◆ **Data block**:
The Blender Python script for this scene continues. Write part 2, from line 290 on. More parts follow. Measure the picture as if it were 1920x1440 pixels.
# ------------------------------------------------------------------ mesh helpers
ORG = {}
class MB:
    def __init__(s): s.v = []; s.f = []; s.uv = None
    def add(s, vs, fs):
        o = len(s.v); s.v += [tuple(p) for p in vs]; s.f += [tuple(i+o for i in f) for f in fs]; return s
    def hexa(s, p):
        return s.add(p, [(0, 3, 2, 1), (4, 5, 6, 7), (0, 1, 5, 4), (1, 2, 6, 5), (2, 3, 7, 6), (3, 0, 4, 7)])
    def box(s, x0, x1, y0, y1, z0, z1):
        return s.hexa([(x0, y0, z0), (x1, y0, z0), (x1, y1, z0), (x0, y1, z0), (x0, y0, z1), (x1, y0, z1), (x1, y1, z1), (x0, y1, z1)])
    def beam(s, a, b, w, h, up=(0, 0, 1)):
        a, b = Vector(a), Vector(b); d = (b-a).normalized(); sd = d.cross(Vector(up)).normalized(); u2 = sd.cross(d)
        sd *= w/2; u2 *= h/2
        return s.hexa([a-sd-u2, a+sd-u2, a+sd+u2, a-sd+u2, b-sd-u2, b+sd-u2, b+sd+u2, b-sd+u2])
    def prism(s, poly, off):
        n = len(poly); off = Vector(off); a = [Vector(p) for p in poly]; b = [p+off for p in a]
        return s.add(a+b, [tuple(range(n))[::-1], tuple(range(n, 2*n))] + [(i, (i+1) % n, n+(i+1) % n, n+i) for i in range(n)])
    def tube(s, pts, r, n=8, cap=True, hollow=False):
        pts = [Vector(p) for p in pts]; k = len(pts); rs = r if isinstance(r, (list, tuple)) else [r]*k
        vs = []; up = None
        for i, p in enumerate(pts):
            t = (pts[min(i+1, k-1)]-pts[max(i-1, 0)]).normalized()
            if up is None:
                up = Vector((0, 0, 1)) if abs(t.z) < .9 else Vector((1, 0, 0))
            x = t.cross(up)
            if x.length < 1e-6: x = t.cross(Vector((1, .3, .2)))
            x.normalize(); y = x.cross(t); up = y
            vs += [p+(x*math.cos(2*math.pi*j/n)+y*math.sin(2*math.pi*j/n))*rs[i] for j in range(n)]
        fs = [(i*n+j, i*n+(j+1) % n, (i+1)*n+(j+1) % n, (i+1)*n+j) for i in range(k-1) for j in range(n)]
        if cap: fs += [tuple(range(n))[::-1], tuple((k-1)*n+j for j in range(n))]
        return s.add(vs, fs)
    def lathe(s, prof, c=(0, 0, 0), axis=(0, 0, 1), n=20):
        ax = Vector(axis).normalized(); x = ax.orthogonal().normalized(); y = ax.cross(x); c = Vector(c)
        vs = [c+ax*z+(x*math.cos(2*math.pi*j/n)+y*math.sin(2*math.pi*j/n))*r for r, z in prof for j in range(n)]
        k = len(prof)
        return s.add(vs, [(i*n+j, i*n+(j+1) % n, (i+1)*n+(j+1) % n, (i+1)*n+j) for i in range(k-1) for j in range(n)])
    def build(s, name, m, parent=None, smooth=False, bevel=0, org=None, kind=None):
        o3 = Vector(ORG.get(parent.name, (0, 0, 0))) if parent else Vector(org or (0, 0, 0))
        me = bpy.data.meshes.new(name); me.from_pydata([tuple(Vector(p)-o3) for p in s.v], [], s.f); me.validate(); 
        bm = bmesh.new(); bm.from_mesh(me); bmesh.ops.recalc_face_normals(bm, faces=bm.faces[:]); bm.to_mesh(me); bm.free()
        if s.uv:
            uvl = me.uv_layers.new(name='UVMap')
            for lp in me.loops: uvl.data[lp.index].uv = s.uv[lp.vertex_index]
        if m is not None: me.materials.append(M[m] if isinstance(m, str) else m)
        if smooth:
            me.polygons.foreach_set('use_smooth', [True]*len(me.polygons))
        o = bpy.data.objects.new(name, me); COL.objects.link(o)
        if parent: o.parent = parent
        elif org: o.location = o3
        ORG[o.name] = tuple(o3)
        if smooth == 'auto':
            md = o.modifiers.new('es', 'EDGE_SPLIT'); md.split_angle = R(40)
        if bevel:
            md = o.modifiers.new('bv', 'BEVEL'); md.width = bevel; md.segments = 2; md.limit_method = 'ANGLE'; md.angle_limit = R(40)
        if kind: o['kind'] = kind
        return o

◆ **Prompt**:
Each line of the material must be restated exactly.

◆ **Right answer**:
The Blender Python script for this scene continues. Write part 2, from line 290 on. More parts follow. Measure the picture as if it were 1920x1440 pixels.
# ------------------------------------------------------------------ mesh helpers
ORG = {}
class MB:
    def __init__(s): s.v = []; s.f = []; s.uv = None
    def add(s, vs, fs):
        o = len(s.v); s.v += [tuple(p) for p in vs]; s.f += [tuple(i+o for i in f) for f in fs]; return s
    def hexa(s, p):
        return s.add(p, [(0, 3, 2, 1), (4, 5, 6, 7), (0, 1, 5, 4), (1, 2, 6, 5), (2, 3, 7, 6), (3, 0, 4, 7)])
    def box(s, x0, x1, y0, y1, z0, z1):
        return s.hexa([(x0, y0, z0), (x1, y0, z0), (x1, y1, z0), (x0, y1, z0), (x0, y0, z1), (x1, y0, z1), (x1, y1, z1), (x0, y1, z1)])
    def beam(s, a, b, w, h, up=(0, 0, 1)):
        a, b = Vector(a), Vector(b); d = (b-a).normalized(); sd = d.cross(Vector(up)).normalized(); u2 = sd.cross(d)
        sd *= w/2; u2 *= h/2
        return s.hexa([a-sd-u2, a+sd-u2, a+sd+u2, a-sd+u2, b-sd-u2, b+sd-u2, b+sd+u2, b-sd+u2])
    def prism(s, poly, off):
        n = len(poly); off = Vector(off); a = [Vector(p) for p in poly]; b = [p+off for p in a]
        return s.add(a+b, [tuple(range(n))[::-1], tuple(range(n, 2*n))] + [(i, (i+1) % n, n+(i+1) % n, n+i) for i in range(n)])
    def tube(s, pts, r, n=8, cap=True, hollow=False):
        pts = [Vector(p) for p in pts]; k = len(pts); rs = r if isinstance(r, (list, tuple)) else [r]*k
        vs = []; up = None
        for i, p in enumerate(pts):
            t = (pts[min(i+1, k-1)]-pts[max(i-1, 0)]).normalized()
            if up is None:
                up = Vector((0, 0, 1)) if abs(t.z) < .9 else Vector((1, 0, 0))
            x = t.cross(up)
            if x.length < 1e-6: x = t.cross(Vector((1, .3, .2)))
            x.normalize(); y = x.cross(t); up = y
            vs += [p+(x*math.cos(2*math.pi*j/n)+y*math.sin(2*math.pi*j/n))*rs[i] for j in range(n)]
        fs = [(i*n+j, i*n+(j+1) % n, (i+1)*n+(j+1) % n, (i+1)*n+j) for i in range(k-1) for j in range(n)]
        if cap: fs += [tuple(range(n))[::-1], tuple((k-1)*n+j for j in range(n))]
        return s.add(vs, fs)
    def lathe(s, prof, c=(0, 0, 0), axis=(0, 0, 1), n=20):
        ax = Vector(axis).normalized(); x = ax.orthogonal().normalized(); y = ax.cross(x); c = Vector(c)
        vs = [c+ax*z+(x*math.cos(2*math.pi*j/n)+y*math.sin(2*math.pi*j/n))*r for r, z in prof for j in range(n)]
        k = len(prof)
        return s.add(vs, [(i*n+j, i*n+(j+1) % n, (i+1)*n+(j+1) % n, (i+1)*n+j) for i in range(k-1) for j in range(n)])
    def build(s, name, m, parent=None, smooth=False, bevel=0, org=None, kind=None):
        o3 = Vector(ORG.get(parent.name, (0, 0, 0))) if parent else Vector(org or (0, 0, 0))
        me = bpy.data.meshes.new(name); me.from_pydata([tuple(Vector(p)-o3) for p in s.v], [], s.f); me.validate(); 
        bm = bmesh.new(); bm.from_mesh(me); bmesh.ops.recalc_face_normals(bm, faces=bm.faces[:]); bm.to_mesh(me); bm.free()
        if s.uv:
            uvl = me.uv_layers.new(name='UVMap')
            for lp in me.loops: uvl.data[lp.index].uv = s.uv[lp.vertex_index]
        if m is not None: me.materials.append(M[m] if isinstance(m, str) else m)
        if smooth:
            me.polygons.foreach_set('use_smooth', [True]*len(me.polygons))
        o = bpy.data.objects.new(name, me); COL.objects.link(o)
        if parent: o.parent = parent
        elif org: o.location = o3
        ORG[o.name] = tuple(o3)
        if smooth == 'auto':
            md = o.modifiers.new('es', 'EDGE_SPLIT'); md.split_angle = R(40)
        if bevel:
            md = o.modifiers.new('bv', 'BEVEL'); md.width = bevel; md.segments = 2; md.limit_method = 'ANGLE'; md.angle_limit = R(40)
        if kind: o['kind'] = kind
        return o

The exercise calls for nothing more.